** BEGIN Information supplied **

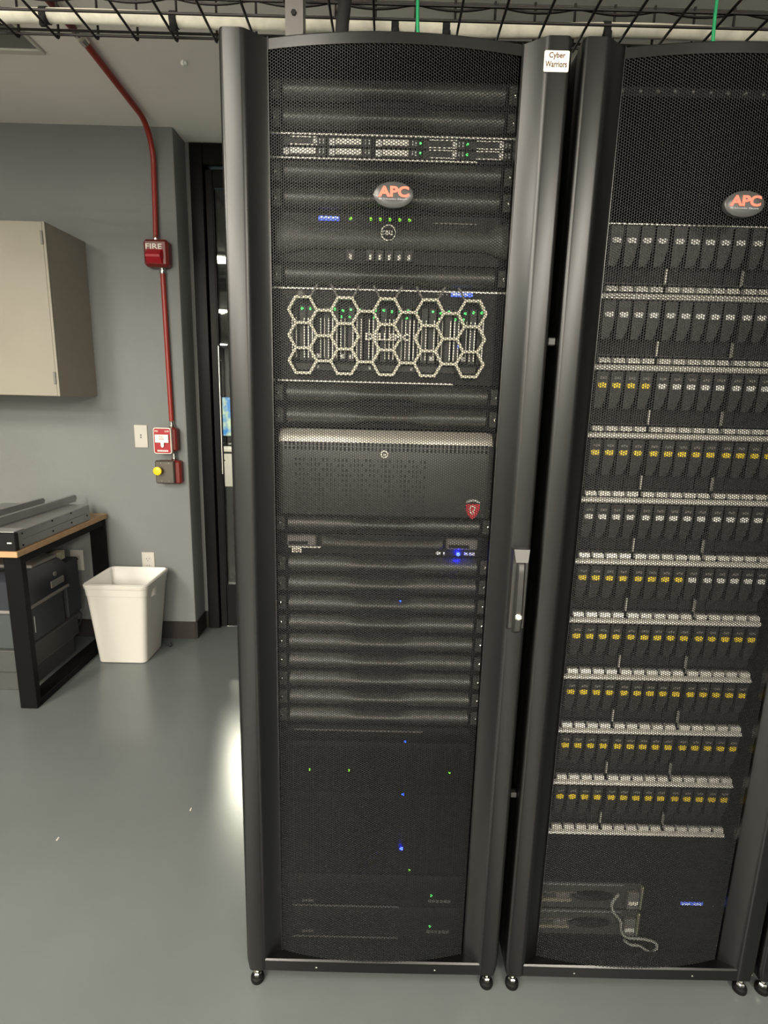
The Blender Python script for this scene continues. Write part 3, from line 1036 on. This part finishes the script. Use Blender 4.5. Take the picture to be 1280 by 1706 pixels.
# dark blank panel, storage controller and base blank below the shelves
t = thing('blank_panel', 'flat black blank panel between the disk shelves and the controller', 'filler panel', (SX, FY, .25))
(MB().box(SX - .2413, SX + .2413, FY, FY + .004, .254, .378)).box(SX - .22, SX + .22, FY - .004, FY + .001, .258, .374, .002).build('plate', M['inner'], t)
t = thing('storage_controller', 'dark controller with two grey plug-in modules and a small blue display', 'server', (SX, FY, .085))
(MB().box(SX - .2413, SX + .2413, FY, FY + .004, .085, .2515).box(SX - .215, SX + .215, FY + .004, FY + .6, .086, .2505)).build('chassis', M['dark'], t)
for i, z in enumerate((.172, .094)):
    m_ = MB().box(.702, .948, FY - .004, FY + .002, z, z + .072, .0015).build('module', M['box1'], t)
    MB().box(.702, .905, FY - .0065, FY - .004, z + .068, z + .0715).build('top_edge', M['chassis'], m_)
    MB().box(.704, .780, FY - .007, FY - .004, z + .020, z + .028).build('port_row', M['port'], m_)
    MB().box(.704, .795, FY - .006, FY - .004, z + .044, z + .0465).build('slot_edge', M['greyp'], m_)
    MB().box(.742, .775, FY - .006, FY - .004, z + .030, z + .042, .001).build('label_tag', M['greyp'], m_)
    MB().loft([[(.83 + .05 * math.cos(a) * k_, yy, z + .040 + .011 * math.sin(a) * k_) for a in [q * math.pi / 8 for q in range(16)]]
               for k_, yy in ((1, FY - .004), (1, FY - .010), (.8, FY - .014))]).build('pull_handle', M['dark'], m_, smooth=40)
    MB().box(.912, .940, FY - .016, FY - .004, z + .010, z + .058, .002).build('plug', M['greyp'], m_)
    MB().box(.914, .938, FY - .0175, FY - .016, z + .024, z + .034, .0006).build('plug_label', M['sticker' if i == 0 else 'latch'], m_)
    MB().box(.944, .951, FY - .012, FY - .004, z + .006, z + .070, .001).build('latch_bar', M['port'], m_)
lc = MB().box(1.050, 1.106, FY - .002, FY + .003, .1835, .1925, .0008).build('lcd_display', M['lcd'], t)
for i in range(7):
    if i != 3:
        MB().box(1.053 + i * .007, 1.0585 + i * .007, FY - .0026, FY - .002, .1855, .1905).build('character', M['lcdt'], lc)
for x, z in ((1.076, .205), (1.132, .181)):
    led(x, z, FY + .002, .0016, M['latch'], t)
def smooth_path(cp, per=8):
    out = []
    for a in range(len(cp) - 1):
        p0, p1, p2, p3 = (Vector(cp[max(a - 1, 0)]), Vector(cp[a]), Vector(cp[a + 1]), Vector(cp[min(a + 2, len(cp) - 1)]))
        for q in range(per):
            u = q / per
            out.append(.5 * ((2 * p1) + (p2 - p0) * u + (2 * p0 - 5 * p1 + 4 * p2 - p3) * u * u + (3 * p1 - p0 - 3 * p2 + p3) * u ** 3))
    return out + [Vector(cp[-1])]


pts = smooth_path([(x, .0475 + dy, z) for x, z, dy in ((.886, .231, 0), (.873, .205, 0), (.879, .180, 0), (.899, .153, 0), (.904, .125, 0), (.920, .106, 0), (.962, .102, .0), (.990, .092, .001), (.998, .077, .001), (.986, .064, 0), (.968, .073, -.001), (.950, .084, -.001), (.930, .086, -.001), (.914, .098, 0))])
o = MB().tube(pts, .0032, 8).build('power_cable', M['cable'], smooth=60)
tag(o, 'looped grey cable hanging in front of the controller modules', 'cable')

# ------------------------------------------------------------------ cable tray above the racks
TY0, TY1, TZ, TX0, TX1 = .05, .512, 2.228, -1.62, 2.2
t = thing('cable_tray', 'black wire basket cable tray running above the racks', 'cable tray', (0, (TY0 + TY1) / 2, TZ))
xw = -1.603
while xw < TX1:
    wd = .0031
    MB().tube([(xw, TY0, TZ + .105), (xw, TY0, TZ + .006), (xw, TY0 + .004, TZ + .001), (xw, TY0 + .010, TZ - .001), (xw, TY1 - .010, TZ - .001),
               (xw, TY1 - .004, TZ + .001), (xw, TY1, TZ + .006), (xw, TY1, TZ + .105)], wd, 6).build('cross_wire', M['wire'], t, smooth=60)
    xw += .0975
for y, z in ([(TY0 + .006 + i * .0508, TZ + .0052) for i in range(9)] + [(TY1 - .010, TZ + .0052), (TY1 + .004, TZ + .0215), (TY1 + .004, TZ + .055),
             (TY1 + .004, TZ + .100), (TY0 - .004, TZ + .014), (TY0 - .004, TZ + .055), (TY0 - .004, TZ + .100)]):
    if y in (TY0 + .006 + 8 * .0508,):
        continue
    MB().tube([(TX0, y, z), (TX1, y, z)], .0031, 6).build('long_wire', M['wire'], t, smooth=60)
wv = []
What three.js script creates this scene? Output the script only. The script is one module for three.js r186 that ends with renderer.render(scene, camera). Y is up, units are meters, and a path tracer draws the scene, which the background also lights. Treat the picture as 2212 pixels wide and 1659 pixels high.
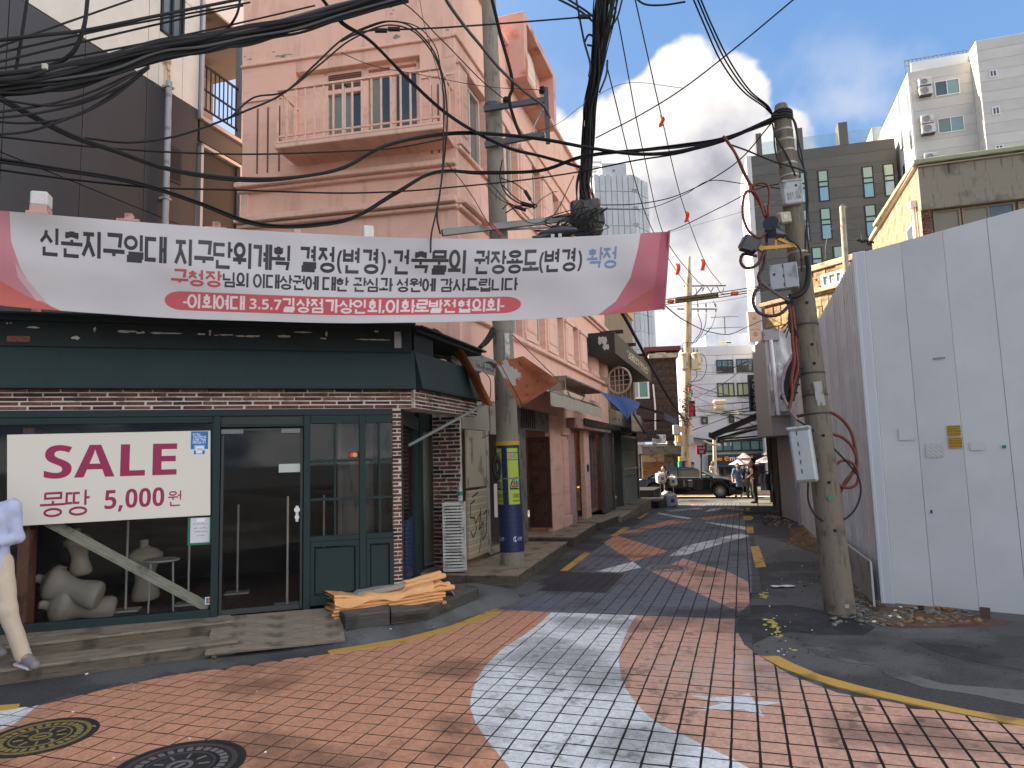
import * as THREE from 'three';
import { mergeGeometries, toCreasedNormals } from 'three/addons/utils/BufferGeometryUtils.js';

const { sin, cos, PI, abs, min, max, floor, sqrt, hypot, atan2, asin, exp, pow } = Math;
const rad = (d) => (d * PI) / 180, V = (x, y, z) => new THREE.Vector3(x, y, z);
const lerp = (a, b, t) => a + (b - a) * t, clamp = (x, a = 0, b = 1) => min(b, max(a, x)), sm = (x, a, b) => { const t = clamp((x - a) / (b - a)); return t * t * (3 - 2 * t); };

// ---------------------------------------------------------------- camera
const EYE = 1.75, PITCH = rad(6.2), ROLL = -0.028, FPX = 1500, CX = 1106, CY = 829.5;
const scene = new THREE.Scene();
const camera = new THREE.PerspectiveCamera((2 * Math.atan(CY / FPX) * 180) / PI, 4 / 3, 0.05, 3000);
camera.position.set(0, EYE, 0);
camera.rotation.order = 'YXZ';
camera.rotation.set(PITCH, 0, ROLL);
camera.updateMatrixWorld(true);
const renderer = new THREE.WebGLRenderer({ antialias: true });
renderer.setSize(1024, 768);
renderer.toneMapping = THREE.LinearToneMapping;
renderer.toneMappingExposure = 3.7;
renderer.shadowMap.enabled = true;

// ---------------------------------------------------------------- noise
const hash = (x, y, z) => { let h = (Math.imul(x, 374761393) + Math.imul(y, 668265263) + Math.imul(z, 2147483647 - 131071)) | 0; h = Math.imul(h ^ (h >>> 13), 1274126177); h ^= h >>> 16; return (h >>> 0) / 4294967296; };
const f3 = (t) => t * t * (3 - 2 * t);
function noise3(x, y, z) {
  const X = floor(x), Y = floor(y), Z = floor(z), a = f3(x - X), b = f3(y - Y), c = f3(z - Z);
  const q = (k) => lerp(lerp(hash(X, Y, Z + k), hash(X + 1, Y, Z + k), a), lerp(hash(X, Y + 1, Z + k), hash(X + 1, Y + 1, Z + k), a), b);
  return lerp(q(0), q(1), c);
}
function fbm3(x, y, z, o = 5) { let s = 0, a = 0.5, n = 0; for (let i = 0; i < o; i++) { s += a * noise3(x, y, z); n += a; a *= 0.5; x = x * 2.03 + 5.1; y = y * 2.03 + 1.7; z = z * 2.03 + 9.2; } return s / n; }
function pn(x, y, p, seed) { // periodic 2-D value noise
  const X = floor(x), Y = floor(y), a = f3(x - X), b = f3(y - Y), m = (k) => ((k % p) + p) % p;
  return lerp(lerp(hash(m(X), m(Y), seed), hash(m(X + 1), m(Y), seed), a), lerp(hash(m(X), m(Y + 1), seed), hash(m(X + 1), m(Y + 1), seed), a), b);
}
function pf(x, y, p, seed, o = 4) { let s = 0, a = 0.5, n = 0; for (let i = 0; i < o; i++) { s += a * pn(x * p, y * p, p, seed + i); n += a; a *= 0.55; p *= 2; } return s / n; }
let seedNow = 7;
const rnd = (a = 0, b = 1) => { seedNow = (seedNow + 0x6d2b79f5) | 0; let t = Math.imul(seedNow ^ (seedNow >>> 15), 1 | seedNow); t = (t + Math.imul(t ^ (t >>> 7), 61 | t)) ^ t; return a + (b - a) * (((t ^ (t >>> 14)) >>> 0) / 4294967296); };

// ---------------------------------------------------------------- sky (air and clouds only) and sun
const SUN_AZ = -60, SUN_EL = 39;
const sunDir = V(sin(rad(SUN_AZ)) * cos(rad(SUN_EL)), sin(rad(SUN_EL)), -cos(rad(SUN_AZ)) * cos(rad(SUN_EL)));
{
  const W = 4096, Hh = 2048, data = new Float32Array(W * Hh * 4);
  // the cumulus bank at the end of the street: tower tops as azimuth, elevation, radius (degrees)
  const heap = [[4, 22, 5.5], [9, 23, 5], [13, 25.5, 4.6], [15, 28.5, 3.2], [18, 26, 4], [21, 21.5, 4.3], [24, 17, 4.3], [27, 12.5, 4.2], [30, 8, 4], [0, 16, 7], [-6, 13, 8], [34, 8, 4], [16, 14, 9], [8, 10, 10], [22, 8, 8]];
  for (let r = 0; r < Hh; r++) {
    const el = ((r + 0.5) / Hh - 0.5) * PI, y = sin(el), ce = cos(el);
    for (let c = 0; c < W; c++) {
      const i = (r * W + c) * 4, ph = ((c + 0.5) / W - 0.5) * 2 * PI, x = cos(ph) * ce, z = sin(ph) * ce;
      let R, G, B;
      if (y < -0.02) { R = 0.2; G = 0.2; B = 0.2; } else {
        const e = max(y, 0), k = pow(1 - e, 3), ca = x * sunDir.x + y * sunDir.y + z * sunDir.z, gl = pow(max(ca, 0), 5) * 0.22 + pow(max(ca, 0), 40) * 1.2;
        R = lerp(0.041, 0.165, k) + gl; G = lerp(0.096, 0.22, k) + gl * 0.93; B = lerp(0.205, 0.285, k) + gl * 0.82;
        // general broken cumulus over the whole dome
        const sc = 1 / (e + 0.28);
        const w1 = fbm3(x * sc * 1.5 + 11.3, z * sc * 1.5 + 3.1, 2.5 + y * 1.2, 5);
        let d = sm(w1, 0.46, 0.58), dep = sm(w1, 0.54, 0.8);
        const az = atan2(x, -z) * 57.29578, eld = el * 57.29578;
        // clear window of blue over the street, the bank below it
        let win = sm(abs(az - 17), 42, 30) * sm(eld, 60, 46);
        if (win > 0) {
          const q = fbm3(x * 7 + 4, y * 7, z * 7, 6), q2_ = () => fbm3(x * 26 + 1, y * 26 + 7, z * 26, 4);
          let best = -9;
          for (const [a, h, rr] of heap) { const t = 1 - hypot(az - a, (eld - h) * 1.05) / rr; if (t > best) best = t; }
          const q2 = best > -1.2 ? q2_() : 0.5;
          const body = best + (q - 0.5) * 1.5 + (q2 - 0.5) * 0.5, dd = sm(body, -0.02, 0.2);
          const wisp = 0.5 * sm(q, 0.52, 0.72) * sm(eld, 34, 20) * sm(eld, 2, 14);
          d = lerp(d, max(dd, wisp), win); const a2 = rad(az - 5), e2 = el + 0.075, x2 = sin(a2) * cos(e2), y2 = sin(e2), z2 = -cos(a2) * cos(e2), qs = dd > 0 ? fbm3(x2 * 7 + 4, y2 * 7, z2 * 7, 6) : 0.5; let bs = -9;
          for (const [a, h, rr] of heap) { const t = 1 - hypot(az - 5 - a, (eld + 4.3 - h) * 1.05) / rr; if (t > bs) bs = t; }
          const inner = bs + (qs - 0.5) * 1.5; dep = lerp(dep, clamp(sm(inner, -0.15, 1.15) * 0.85 + (qs - q) * 2.0 + (q2 - 0.5) * 0.35), win);
        }
        const lit = (0.3 - 0.175 * dep) * (1 + 4.2 * sm(ca, 0.1, -0.7)) + gl * 1.4, // clouds opposite the sun, mostly out of view, boosted to light the alley
           haze = sm(eld, 14, 2) * 0.5;
        const cr = lit, cg = lit * (0.955 + 0.04 * dep), cb = lit * (0.885 + 0.17 * dep) + 0.01;
        R = lerp(R, lerp(cr, R, haze), d); G = lerp(G, lerp(cg, G, haze), d); B = lerp(B, lerp(cb, B, haze), d);
      }
      data[i] = R; data[i + 1] = G; data[i + 2] = B; data[i + 3] = 1;
    }
  }
  const t = new THREE.DataTexture(data, W, Hh, THREE.RGBAFormat, THREE.FloatType);
  t.mapping = THREE.EquirectangularReflectionMapping; t.magFilter = THREE.LinearFilter; t.minFilter = THREE.LinearFilter; t.needsUpdate = true;
  scene.background = t; scene.environment = t;
}
const sun = new THREE.DirectionalLight(new THREE.Color().setRGB(1, 0.83, 0.62), 5);
sun.position.copy(sunDir).multiplyScalar(120).add(V(5, 0, -25)); sun.target.position.set(5, 0, -25);
sun.castShadow = true; sun.shadow.mapSize.set(4096, 4096); sun.shadow.radius = 1;
Object.assign(sun.shadow.camera, { left: -80, right: 80, top: 80, bottom: -80, near: 1, far: 400 });
sun.name = 'sun'; scene.add(sun, sun.target);

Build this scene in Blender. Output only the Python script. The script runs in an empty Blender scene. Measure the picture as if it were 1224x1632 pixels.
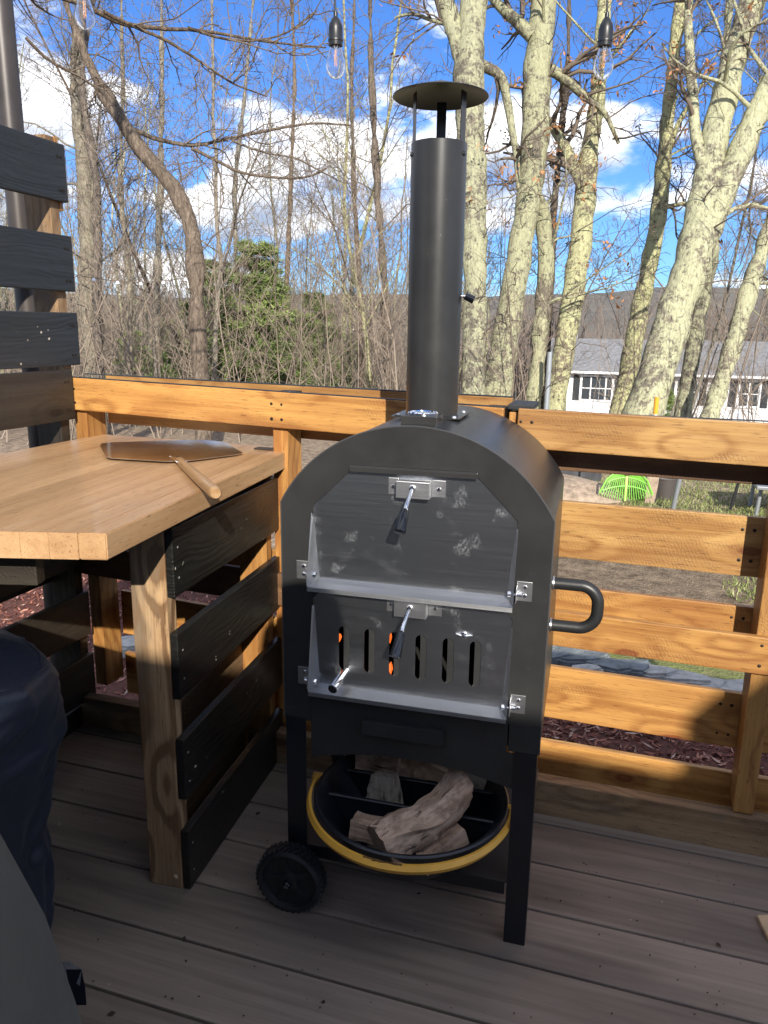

** END Information supplied **

• _Set task_: From the data above, count the lines where "pixels" occurs and give that figure and nothing else.

• _Solution below_: 3